#### Problem details:
Copy every entry exactly as given, minus the images.

#### Listed records:
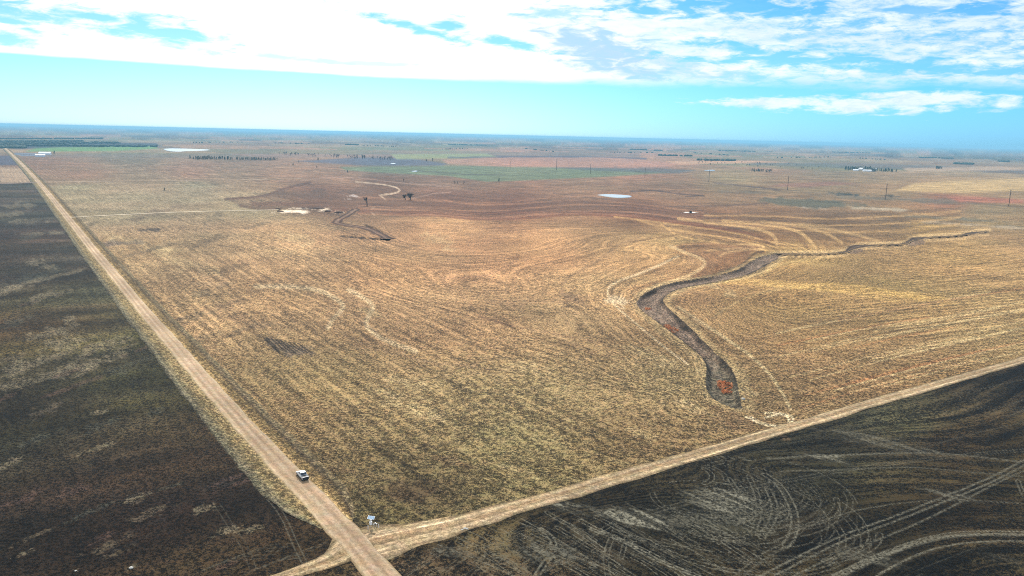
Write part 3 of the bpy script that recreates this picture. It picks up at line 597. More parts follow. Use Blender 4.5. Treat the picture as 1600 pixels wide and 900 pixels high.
# relief: creek cut, ditches by the gravel road, clods and stubble
h = height(Q)
near = 1 - sstep(r, 500, 1400)
inC = inside(Q, CREEK); dEdge, _, _ = pdist(Q, np.vstack([CREEK, CREEK[:1]]))
cut = np.where(inC, sstep(dEdge, 0, np.where(r < 520, 2.8, 5.0)) * np.where(r < 520, 2.0, 1.2), 0) - np.where(~inC, (1 - sstep(dEdge, 0, 5)) * .35, 0)
dS, _, _ = pdist(Q, STREAM); cut = np.maximum(cut, (1 - sstep(dS, 1.0, 3.5)) * 1.6)
for g in (GULLY, GULLY2, GULLY3): dG, _, _ = pdist(Q, g); cut = np.maximum(cut, (1 - sstep(dG, .8, 3.5)) * 1.8); 
h = h - cut
dR = np.abs(UR)
h -= np.exp(-((dR - 8.2) / 1.6) ** 2) * .12 * (1 - sstep(r, 1200, 2500)) * (VT > 5)
clod = (rng.random(len(Q)) - .5) * near * np.where(VT > 0, .26, .16) * sstep(dR, 5, 9) * sstep(np.abs(VT), 2.5, 6)
clod *= np.where(inC, .5, 1)
h += clod + (np.sin(row * 2 * math.pi / 3.1) * .07 * near * sstep(dR, 8, 12) * (VT > 5))
h += np.maximum(0, tk2) * .03
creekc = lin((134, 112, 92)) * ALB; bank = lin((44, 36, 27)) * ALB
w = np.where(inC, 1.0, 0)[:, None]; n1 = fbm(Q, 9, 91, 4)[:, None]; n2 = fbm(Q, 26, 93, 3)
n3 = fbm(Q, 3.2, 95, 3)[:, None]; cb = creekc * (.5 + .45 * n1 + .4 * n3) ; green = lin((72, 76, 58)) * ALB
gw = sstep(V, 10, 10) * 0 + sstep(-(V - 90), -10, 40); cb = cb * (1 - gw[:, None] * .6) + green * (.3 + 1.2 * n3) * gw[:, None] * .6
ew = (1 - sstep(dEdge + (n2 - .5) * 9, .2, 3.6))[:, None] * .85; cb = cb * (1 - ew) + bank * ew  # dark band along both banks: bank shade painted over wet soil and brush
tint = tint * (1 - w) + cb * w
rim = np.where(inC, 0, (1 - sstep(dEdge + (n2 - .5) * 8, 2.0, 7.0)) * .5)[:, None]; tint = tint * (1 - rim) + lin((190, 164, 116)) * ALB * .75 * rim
for g, ww in ((STREAM, 2.5), (GULLY, 2.6), (GULLY2, 2.2), (GULLY3, 1.5)):
    d, _, _ = pdist(C, chart(g)); k = (1 - sstep(d, ww * .5, ww * 1.1))[:, None] * .95; tint = tint * (1 - k) + lin((84, 62, 48) if ww > 2.55 else (62, 46, 34)) * ALB * k
d, _, _ = pdist(C, chart(STREAM) + np.array([0, -2.6])); k = (1 - sstep(d, 1.2, 3.4))[:, None] * .7; tint = tint * (1 - k) + lin((212, 176, 122)) * ALB * k
d, _, _ = pdist(C, chart(STREAM) + np.array([0, 4.2])); k = (1 - sstep(d, 1.0, 2.6))[:, None] * .5; tint = tint * (1 - k) + lin((204, 168, 116)) * ALB * k
for p in POOLS: k = (inside(Q, p) * .8)[:, None]; tint = tint * (1 - k) + lin((128, 104, 84)) * ALB * k

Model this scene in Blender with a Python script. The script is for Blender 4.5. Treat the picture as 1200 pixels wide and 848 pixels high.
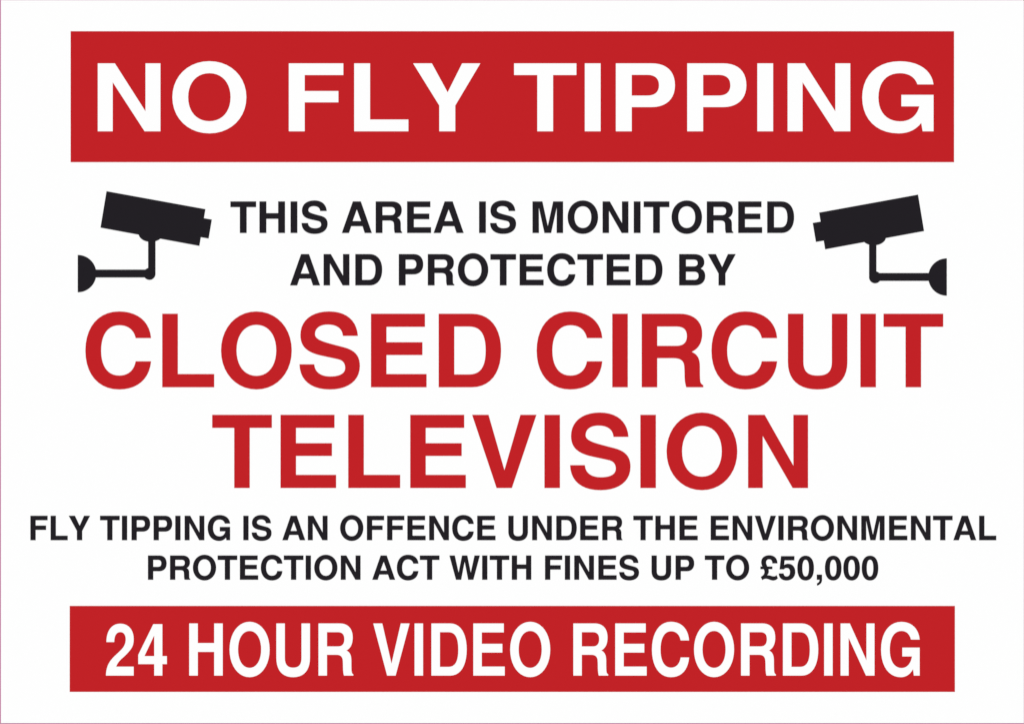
import bpy, bmesh, math
from mathutils import Vector

for o in list(bpy.data.objects):
    bpy.data.objects.remove(o)
S = bpy.context.scene
COL = S.collection

# ------------------------------------------------------------------ size
SIGN_W = 0.420                      # an A3 landscape sign, metres
UX = SIGN_W / 1200.0                # metres per photograph pixel
UZ = UX * (723.0 / 1024.0) * (1200.0 / 848.0)
SIGN_H = 848.0 * UZ
T = 0.003                           # board thickness
VINYL = 0.00005                     # printed film thickness


def X(px): return (px - 600.0) * UX
def Z(py): return (848.0 - py) * UZ


# ------------------------------------------------------------------ camera
DIST = 2.0
cam = bpy.data.cameras.new('camera')
cam.sensor_width = 36.0
cam.sensor_fit = 'HORIZONTAL'
cam.lens = 36.0 * DIST / SIGN_W
cam.clip_start = 0.05
cam.clip_end = 60.0
co = bpy.data.objects.new('camera', cam)
COL.objects.link(co)
co.location = (0, -DIST, SIGN_H / 2)
co.rotation_euler = (math.radians(90), 0, 0)
S.camera = co

# ------------------------------------------------------------------ light
w = bpy.data.worlds.new('World')
S.world = w
w.use_nodes = True
bg = w.node_tree.nodes['Background']
bg.inputs['Color'].default_value = (1, 1, 1, 1)
bg.inputs['Strength'].default_value = 0.30

LAMP_W = 233.0
for sx, sz in ((-1, 1), (1, 1), (-1, -1), (1, -1)):
    l = bpy.data.lights.new('studio_softbox', 'AREA')
    l.shape = 'DISK'
    l.size = 3.0
    l.energy = LAMP_W
    lo = bpy.data.objects.new('studio_softbox', l)
    COL.objects.link(lo)
    p = Vector((sx * 4.8, -6.0, SIGN_H / 2 + sz * 3.2))
    lo.location = p
    lo.rotation_euler = (Vector((0, 0, SIGN_H / 2)) - p).to_track_quat('-Z', 'Y').to_euler()

S.view_settings.view_transform = 'Standard'
S.view_settings.look = 'None'
S.view_settings.gamma = 1.0
S.view_settings.exposure = 0.0
S.view_settings.use_curve_mapping = False


# ------------------------------------------------------------------ materials
def lin(c):
    c /= 255.0
    return c / 12.92 if c <= 0.04045 else ((c + 0.055) / 1.055) ** 2.4


WHITE = 0.80


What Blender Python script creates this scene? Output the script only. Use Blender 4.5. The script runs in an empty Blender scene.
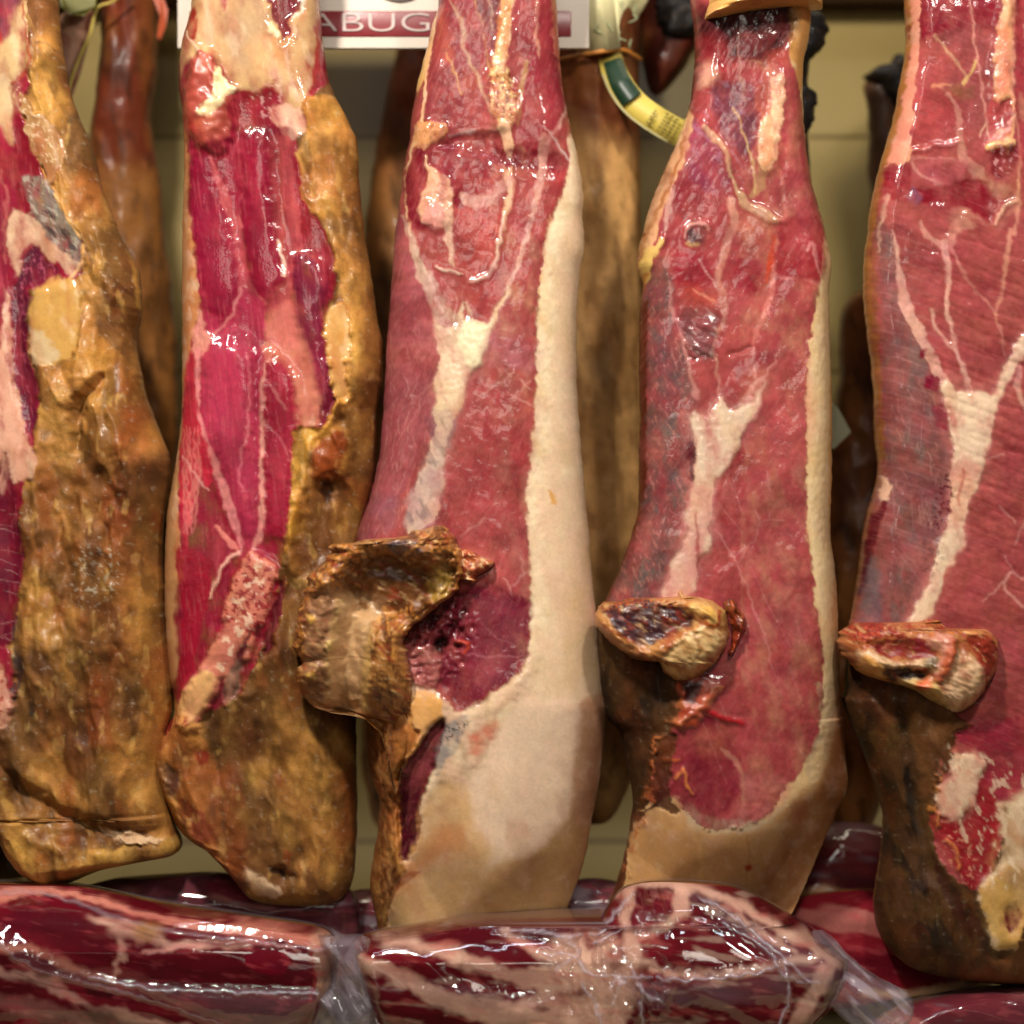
import bpy, math, random
import numpy as np
from mathutils import Vector

S = 0.0008          # one unit of the layout = 0.8 mm
D = 2200.0          # camera distance to the plane of the hams, in layout units
scene = bpy.context.scene
col = scene.collection
rng = np.random.RandomState(7)

# ------------------------------------------------------------------ noise
def _hash(ix, iy, seed):
    h = (ix.astype(np.int64)*374761393 + iy.astype(np.int64)*668265263 + seed*974711) & 0x7fffffff
    h = ((h ^ (h >> 13))*1274126177) & 0x7fffffff
    h = (h ^ (h >> 16)) & 0xffff
    return h.astype(np.float32)*(2*math.pi/65536.0)
def pn(x, y, seed=0):
    x = np.asarray(x, np.float32); y = np.asarray(y, np.float32)
    x0 = np.floor(x); y0 = np.floor(y); fx = x-x0; fy = y-y0
    u = fx*fx*fx*(fx*(fx*6-15)+10); v = fy*fy*fy*(fy*(fy*6-15)+10)
    def g(dx, dy):
        a = _hash(x0+dx, y0+dy, seed)
        return np.cos(a)*(fx-dx)+np.sin(a)*(fy-dy)
    n0 = g(0,0)*(1-u)+g(1,0)*u; n1 = g(0,1)*(1-u)+g(1,1)*u
    return (n0*(1-v)+n1*v)*1.5
def fbm(x, y, sc, octv=3, seed=0, ang=0.0, stretch=1.0):
    if ang or stretch != 1.0:
        c, s_ = math.cos(ang), math.sin(ang)
        x, y = (x*c+y*s_)/stretch, (-x*s_+y*c)
    t = 0; a = 1.0; f = 1.0/sc; tot = 0
    for o in range(octv):
        t = t+a*pn(x*f+o*17.3, y*f-o*9.1, seed+o*31); tot += a*.6; a *= .5; f *= 2.03
    return t/tot
def ss(a, b, x):
    t = np.clip((x-a)/(b-a), 0, 1); return t*t*(3-2*t)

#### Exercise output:
Write part 3 of the bpy script that recreates this picture. It picks up at line 597. More parts follow. Use Blender 4.5. Treat the picture as 1600 pixels wide and 900 pixels high.
# relief: creek cut, ditches by the gravel road, clods and stubble
h = height(Q)
near = 1 - sstep(r, 500, 1400)
inC = inside(Q, CREEK); dEdge, _, _ = pdist(Q, np.vstack([CREEK, CREEK[:1]]))
cut = np.where(inC, sstep(dEdge, 0, np.where(r < 520, 2.8, 5.0)) * np.where(r < 520, 2.0, 1.2), 0) - np.where(~inC, (1 - sstep(dEdge, 0, 5)) * .35, 0)
dS, _, _ = pdist(Q, STREAM); cut = np.maximum(cut, (1 - sstep(dS, 1.0, 3.5)) * 1.6)
for g in (GULLY, GULLY2, GULLY3): dG, _, _ = pdist(Q, g); cut = np.maximum(cut, (1 - sstep(dG, .8, 3.5)) * 1.8); 
h = h - cut
dR = np.abs(UR)
h -= np.exp(-((dR - 8.2) / 1.6) ** 2) * .12 * (1 - sstep(r, 1200, 2500)) * (VT > 5)
clod = (rng.random(len(Q)) - .5) * near * np.where(VT > 0, .26, .16) * sstep(dR, 5, 9) * sstep(np.abs(VT), 2.5, 6)
clod *= np.where(inC, .5, 1)
h += clod + (np.sin(row * 2 * math.pi / 3.1) * .07 * near * sstep(dR, 8, 12) * (VT > 5))
h += np.maximum(0, tk2) * .03
creekc = lin((134, 112, 92)) * ALB; bank = lin((44, 36, 27)) * ALB
w = np.where(inC, 1.0, 0)[:, None]; n1 = fbm(Q, 9, 91, 4)[:, None]; n2 = fbm(Q, 26, 93, 3)
n3 = fbm(Q, 3.2, 95, 3)[:, None]; cb = creekc * (.5 + .45 * n1 + .4 * n3) ; green = lin((72, 76, 58)) * ALB
gw = sstep(V, 10, 10) * 0 + sstep(-(V - 90), -10, 40); cb = cb * (1 - gw[:, None] * .6) + green * (.3 + 1.2 * n3) * gw[:, None] * .6
ew = (1 - sstep(dEdge + (n2 - .5) * 9, .2, 3.6))[:, None] * .85; cb = cb * (1 - ew) + bank * ew  # dark band along both banks: bank shade painted over wet soil and brush
tint = tint * (1 - w) + cb * w
rim = np.where(inC, 0, (1 - sstep(dEdge + (n2 - .5) * 8, 2.0, 7.0)) * .5)[:, None]; tint = tint * (1 - rim) + lin((190, 164, 116)) * ALB * .75 * rim
for g, ww in ((STREAM, 2.5), (GULLY, 2.6), (GULLY2, 2.2), (GULLY3, 1.5)):
    d, _, _ = pdist(C, chart(g)); k = (1 - sstep(d, ww * .5, ww * 1.1))[:, None] * .95; tint = tint * (1 - k) + lin((84, 62, 48) if ww > 2.55 else (62, 46, 34)) * ALB * k
d, _, _ = pdist(C, chart(STREAM) + np.array([0, -2.6])); k = (1 - sstep(d, 1.2, 3.4))[:, None] * .7; tint = tint * (1 - k) + lin((212, 176, 122)) * ALB * k
d, _, _ = pdist(C, chart(STREAM) + np.array([0, 4.2])); k = (1 - sstep(d, 1.0, 2.6))[:, None] * .5; tint = tint * (1 - k) + lin((204, 168, 116)) * ALB * k
for p in POOLS: k = (inside(Q, p) * .8)[:, None]; tint = tint * (1 - k) + lin((128, 104, 84)) * ALB * k

Model this scene in Blender with a Python script. The script is for Blender 4.5. Treat the picture as 1200 pixels wide and 848 pixels high.
import bpy, bmesh, math
from mathutils import Vector

for o in list(bpy.data.objects):
    bpy.data.objects.remove(o)
S = bpy.context.scene
COL = S.collection

# ------------------------------------------------------------------ size
SIGN_W = 0.420                      # an A3 landscape sign, metres
UX = SIGN_W / 1200.0                # metres per photograph pixel
UZ = UX * (723.0 / 1024.0) * (1200.0 / 848.0)
SIGN_H = 848.0 * UZ
T = 0.003                           # board thickness
VINYL = 0.00005                     # printed film thickness


def X(px): return (px - 600.0) * UX
def Z(py): return (848.0 - py) * UZ


# ------------------------------------------------------------------ camera
DIST = 2.0
cam = bpy.data.cameras.new('camera')
cam.sensor_width = 36.0
cam.sensor_fit = 'HORIZONTAL'
cam.lens = 36.0 * DIST / SIGN_W
cam.clip_start = 0.05
cam.clip_end = 60.0
co = bpy.data.objects.new('camera', cam)
COL.objects.link(co)
co.location = (0, -DIST, SIGN_H / 2)
co.rotation_euler = (math.radians(90), 0, 0)
S.camera = co

# ------------------------------------------------------------------ light
w = bpy.data.worlds.new('World')
S.world = w
w.use_nodes = True
bg = w.node_tree.nodes['Background']
bg.inputs['Color'].default_value = (1, 1, 1, 1)
bg.inputs['Strength'].default_value = 0.30

LAMP_W = 233.0
for sx, sz in ((-1, 1), (1, 1), (-1, -1), (1, -1)):
    l = bpy.data.lights.new('studio_softbox', 'AREA')
    l.shape = 'DISK'
    l.size = 3.0
    l.energy = LAMP_W
    lo = bpy.data.objects.new('studio_softbox', l)
    COL.objects.link(lo)
    p = Vector((sx * 4.8, -6.0, SIGN_H / 2 + sz * 3.2))
    lo.location = p
    lo.rotation_euler = (Vector((0, 0, SIGN_H / 2)) - p).to_track_quat('-Z', 'Y').to_euler()

S.view_settings.view_transform = 'Standard'
S.view_settings.look = 'None'
S.view_settings.gamma = 1.0
S.view_settings.exposure = 0.0
S.view_settings.use_curve_mapping = False


# ------------------------------------------------------------------ materials
def lin(c):
    c /= 255.0
    return c / 12.92 if c <= 0.04045 else ((c + 0.055) / 1.055) ** 2.4


WHITE = 0.80


What Blender Python script creates this scene? Output the script only. Use Blender 4.5. The script runs in an empty Blender scene.
import bpy, math, random
import numpy as np
from mathutils import Vector

S = 0.0008          # one unit of the layout = 0.8 mm
D = 2200.0          # camera distance to the plane of the hams, in layout units
scene = bpy.context.scene
col = scene.collection
rng = np.random.RandomState(7)

# ------------------------------------------------------------------ noise
def _hash(ix, iy, seed):
    h = (ix.astype(np.int64)*374761393 + iy.astype(np.int64)*668265263 + seed*974711) & 0x7fffffff
    h = ((h ^ (h >> 13))*1274126177) & 0x7fffffff
    h = (h ^ (h >> 16)) & 0xffff
    return h.astype(np.float32)*(2*math.pi/65536.0)
def pn(x, y, seed=0):
    x = np.asarray(x, np.float32); y = np.asarray(y, np.float32)
    x0 = np.floor(x); y0 = np.floor(y); fx = x-x0; fy = y-y0
    u = fx*fx*fx*(fx*(fx*6-15)+10); v = fy*fy*fy*(fy*(fy*6-15)+10)
    def g(dx, dy):
        a = _hash(x0+dx, y0+dy, seed)
        return np.cos(a)*(fx-dx)+np.sin(a)*(fy-dy)
    n0 = g(0,0)*(1-u)+g(1,0)*u; n1 = g(0,1)*(1-u)+g(1,1)*u
    return (n0*(1-v)+n1*v)*1.5
def fbm(x, y, sc, octv=3, seed=0, ang=0.0, stretch=1.0):
    if ang or stretch != 1.0:
        c, s_ = math.cos(ang), math.sin(ang)
        x, y = (x*c+y*s_)/stretch, (-x*s_+y*c)
    t = 0; a = 1.0; f = 1.0/sc; tot = 0
    for o in range(octv):
        t = t+a*pn(x*f+o*17.3, y*f-o*9.1, seed+o*31); tot += a*.6; a *= .5; f *= 2.03
    return t/tot
def ss(a, b, x):
    t = np.clip((x-a)/(b-a), 0, 1); return t*t*(3-2*t)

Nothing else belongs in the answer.